Full Service: my adventures in Hollywood and the secret sex lives of the stars

by Scotty Bowers

This book didn't feel as scandalous or subversive or titillating as I though it ought. Which says something about me (that I'm jaded, or that I'd hoped I wasn't) or about the world (that, in my little corner of it at least, society has progressed beyond some of its prudishness about sex; or, if it hasn't, maybe these particular secrets simply weren't really secrets anymore). Perhaps I already knew these "secrets" because I'm gay? I promise you, we don't have some kind of gay intranet or newsletter that tells us all the celebrities who are "secretly" gay, but straight people still ask me as if I would know something they couldn't have learned just by reading gossip blogs or tabloids or even People.
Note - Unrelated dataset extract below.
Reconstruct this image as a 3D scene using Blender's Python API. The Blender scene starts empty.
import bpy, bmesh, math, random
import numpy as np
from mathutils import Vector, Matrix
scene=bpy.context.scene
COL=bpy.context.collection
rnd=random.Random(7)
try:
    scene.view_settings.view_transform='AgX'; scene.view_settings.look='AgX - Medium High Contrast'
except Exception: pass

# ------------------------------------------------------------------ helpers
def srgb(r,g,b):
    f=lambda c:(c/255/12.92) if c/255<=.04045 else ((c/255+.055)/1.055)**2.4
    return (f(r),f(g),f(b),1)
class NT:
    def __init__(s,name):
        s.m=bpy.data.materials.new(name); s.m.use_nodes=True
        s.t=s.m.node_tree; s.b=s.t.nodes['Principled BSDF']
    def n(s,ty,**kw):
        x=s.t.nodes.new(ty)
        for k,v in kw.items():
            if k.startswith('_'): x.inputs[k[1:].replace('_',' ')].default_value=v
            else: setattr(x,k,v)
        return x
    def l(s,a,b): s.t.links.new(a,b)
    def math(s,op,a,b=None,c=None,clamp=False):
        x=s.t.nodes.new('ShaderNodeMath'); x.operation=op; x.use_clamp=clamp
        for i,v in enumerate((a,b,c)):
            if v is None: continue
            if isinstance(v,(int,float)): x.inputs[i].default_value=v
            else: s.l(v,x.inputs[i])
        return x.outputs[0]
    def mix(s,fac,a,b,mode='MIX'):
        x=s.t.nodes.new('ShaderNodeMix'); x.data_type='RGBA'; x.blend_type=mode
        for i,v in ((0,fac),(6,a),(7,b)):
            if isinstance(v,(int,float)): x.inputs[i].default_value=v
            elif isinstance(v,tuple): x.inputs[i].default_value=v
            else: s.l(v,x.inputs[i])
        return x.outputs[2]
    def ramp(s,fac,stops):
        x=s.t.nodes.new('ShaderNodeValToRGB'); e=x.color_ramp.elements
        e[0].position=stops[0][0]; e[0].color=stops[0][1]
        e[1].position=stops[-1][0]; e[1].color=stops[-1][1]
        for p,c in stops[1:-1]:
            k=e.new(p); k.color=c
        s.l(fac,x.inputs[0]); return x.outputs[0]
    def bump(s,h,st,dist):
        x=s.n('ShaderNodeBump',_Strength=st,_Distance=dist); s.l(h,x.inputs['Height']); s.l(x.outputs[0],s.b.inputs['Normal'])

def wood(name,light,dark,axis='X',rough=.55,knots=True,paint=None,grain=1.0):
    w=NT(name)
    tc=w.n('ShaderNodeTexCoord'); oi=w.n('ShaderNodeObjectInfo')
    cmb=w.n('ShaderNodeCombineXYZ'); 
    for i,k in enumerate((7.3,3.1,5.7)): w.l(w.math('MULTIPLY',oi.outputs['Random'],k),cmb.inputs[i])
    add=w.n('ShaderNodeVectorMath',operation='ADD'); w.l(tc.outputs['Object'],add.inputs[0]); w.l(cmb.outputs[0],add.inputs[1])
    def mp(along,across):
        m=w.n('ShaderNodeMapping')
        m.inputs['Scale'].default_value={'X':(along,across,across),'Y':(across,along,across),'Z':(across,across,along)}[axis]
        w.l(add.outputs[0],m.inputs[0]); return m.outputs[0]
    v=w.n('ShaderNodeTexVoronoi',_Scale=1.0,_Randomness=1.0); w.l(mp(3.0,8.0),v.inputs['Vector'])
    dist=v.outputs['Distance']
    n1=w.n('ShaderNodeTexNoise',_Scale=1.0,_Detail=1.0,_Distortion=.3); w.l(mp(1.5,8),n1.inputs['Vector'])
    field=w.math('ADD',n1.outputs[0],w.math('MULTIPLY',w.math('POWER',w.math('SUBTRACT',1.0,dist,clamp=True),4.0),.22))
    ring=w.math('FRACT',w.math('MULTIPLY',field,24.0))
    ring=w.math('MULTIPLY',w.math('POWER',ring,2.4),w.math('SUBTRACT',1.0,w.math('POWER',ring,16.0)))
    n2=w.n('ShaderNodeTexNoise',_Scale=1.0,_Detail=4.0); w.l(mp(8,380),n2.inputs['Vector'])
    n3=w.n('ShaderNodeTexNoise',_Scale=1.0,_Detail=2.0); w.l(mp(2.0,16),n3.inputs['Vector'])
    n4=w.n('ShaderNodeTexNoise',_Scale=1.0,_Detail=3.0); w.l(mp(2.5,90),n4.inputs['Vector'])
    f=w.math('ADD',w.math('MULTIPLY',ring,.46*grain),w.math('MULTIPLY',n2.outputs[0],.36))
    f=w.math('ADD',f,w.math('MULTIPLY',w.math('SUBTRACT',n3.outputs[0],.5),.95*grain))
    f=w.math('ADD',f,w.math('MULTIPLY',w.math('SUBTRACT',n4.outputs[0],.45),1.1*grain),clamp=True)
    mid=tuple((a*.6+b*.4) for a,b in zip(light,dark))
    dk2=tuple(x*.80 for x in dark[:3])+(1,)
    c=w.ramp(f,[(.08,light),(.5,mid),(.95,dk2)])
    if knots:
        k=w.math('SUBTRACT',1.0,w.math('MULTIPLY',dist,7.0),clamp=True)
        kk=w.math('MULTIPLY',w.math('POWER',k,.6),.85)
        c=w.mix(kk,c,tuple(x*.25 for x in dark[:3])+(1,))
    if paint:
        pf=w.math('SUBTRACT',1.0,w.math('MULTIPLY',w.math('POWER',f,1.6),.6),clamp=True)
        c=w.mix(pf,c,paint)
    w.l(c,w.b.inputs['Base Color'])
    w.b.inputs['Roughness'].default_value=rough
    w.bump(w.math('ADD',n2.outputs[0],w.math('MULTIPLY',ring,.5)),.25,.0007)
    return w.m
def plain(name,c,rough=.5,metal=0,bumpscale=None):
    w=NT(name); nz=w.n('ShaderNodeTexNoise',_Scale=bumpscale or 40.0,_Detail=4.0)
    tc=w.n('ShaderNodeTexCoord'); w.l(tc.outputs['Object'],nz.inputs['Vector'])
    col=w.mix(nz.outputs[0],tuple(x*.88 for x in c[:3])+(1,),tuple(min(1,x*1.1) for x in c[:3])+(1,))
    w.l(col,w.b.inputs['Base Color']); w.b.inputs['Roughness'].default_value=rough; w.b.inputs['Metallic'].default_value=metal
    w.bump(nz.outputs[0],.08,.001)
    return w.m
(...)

Anyway, this bisexual author apparently made quite a few connections, so to speak, and arranged many more in the hidden gay Hollywood of the 1950s-60s-etc. He worked at a gas station that served as a sort of mini-brothel (it had restrooms and a trailer or two) and referral service for gay and lesbian celebrities and other well-heeled homosexualists to meet the (usually) younger gay, lesbian, and hetero-flexible freelancers with whom discreet arrangements were possible.

The writing is serviceable, leaving the story to do all the work. I was by no mean bored, but I wasn't enthralled either. A quick read, dishy enough even if some of the revelations are old news. Katherine Hepburn apparently had very bad skin, requiring lots of makeup, lighting and soft focus, and also was rather unpleasant and unliked.